Mention the idea of demagoguery and the walls come up and the battle lines are drawn. This is a helpful book that looks at the history of demagoguery and calmly discusses how easily democracy becomes fertile soil for it. It is not an "anti-Trump" book or an anti-anyone book for that matter. It simply describes what actually exists. Trump lovers may not love this book, but that will be because of content and argument, not tone.
Of course Trump was a demagogue. That should be no surprise and really does not require this book to prove. I had hoped for something insightful about demagoguery in this book, but alas, it is mere reportage, with inadequate critical perspective on some unsavory moments (Japanese internment, Wilson’s curtailment of freedom during WWI,etc), and nothing very interesting to say about human nature, American culture, democracy, or history writ large.
Great history of elections both new and old. Where we are as a nation and the "two party system" and how it helps/hurts the Demagogue's chances of being elected.
Ultimately, I am reminded of how much power the president has and how scary that can be!
Highlights the basic tension in democracy between popular rule and elite governance, and shows that this tension makes democracy vulnerable to demagogues. The conclusion, clearly written in 2019, may seem overly optimistic about the strength of American institutions. But we will see.

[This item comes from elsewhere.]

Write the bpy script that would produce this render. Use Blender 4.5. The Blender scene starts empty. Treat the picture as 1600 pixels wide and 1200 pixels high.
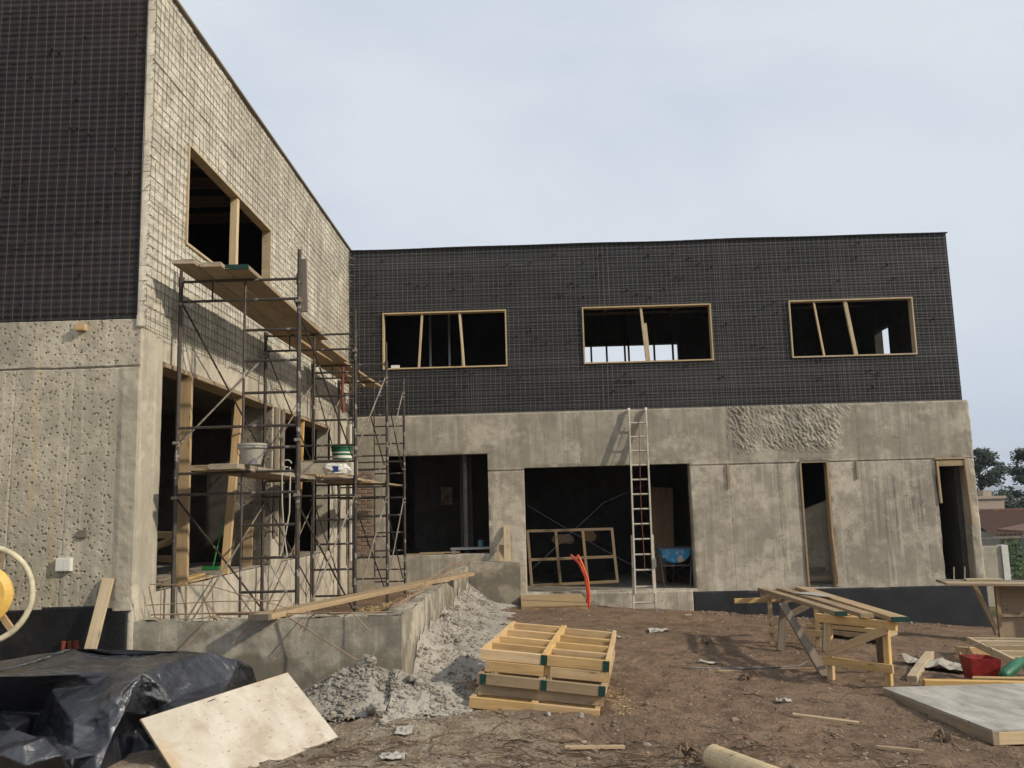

Posner looks at the history of the US and attempts to find out if any President was a demagogue.....he gives a short but succinct overview of our nations presidents...finishing with Trump....quick read and interesting....
Read this shortly after reading American Midnight. Highly recommend both. Between them, I have a whole new understanding of our national history, and how much was glossed over in high school history back in the day ... Both books should be required reading in every high school.
This was a fascinating book UNTIL the author got to Donald Trump. He spoke with such venum it ruined the whole book. He didn't speak like that about the plethora of other demagogue politicians. I wonder what he would say about Biden.
Well worth reading if you are concerned about America staying free. Some good historical perspectives on all the Presidents. Some of the things discussed I was not aware had happened.